Pluto
The
@stro object for the week of 01/24/2000
image
courtesy of STSI/HST
Pluto. Pluto
is our solar system's ninth planet and is named after the Roman
god of the underworld. Pluto is a small rocky body whose planetary
status in recent years has been questioned. Some astronomers wish
to classify it as a large minor planet (or asteroid) rather than
a planet. They have a case, but it was considered a planet since
its discovery and will likely remain so. Pluto, which has a diameter
of 2274km, is orbited by its own moon named Charon. Pluto is the
only planet in the solar system that has not yet been visited by
space probes.
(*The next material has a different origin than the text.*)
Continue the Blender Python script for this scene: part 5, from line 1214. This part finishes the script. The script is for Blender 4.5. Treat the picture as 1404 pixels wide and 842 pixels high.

It rotates in about 6.3 days, has an orbital distance
from the Sun of 39 A.U. and takes about 248 years to complete one
orbit.
Discovered by
the late Clyde Tombaugh at the Lowell observatory in 1930, Pluto
is by far smaller than any of the other planets and is even smaller
than Earth's Moon. The search for Pluto
resulted from a discovery (which was later proven errant) that Neptune's
orbit had perturbations that couldn't be accounted for and a planetary
mass even farther than Neptune had to exist. This led to the search
that eventually turned up Pluto, even though Pluto's mass was later
found to be too small to account for the error. The real error came
from the original calculations for Neptune's mass, and if new figures
from Voyager 2 are used, the error in Neptune's orbit is non-existent.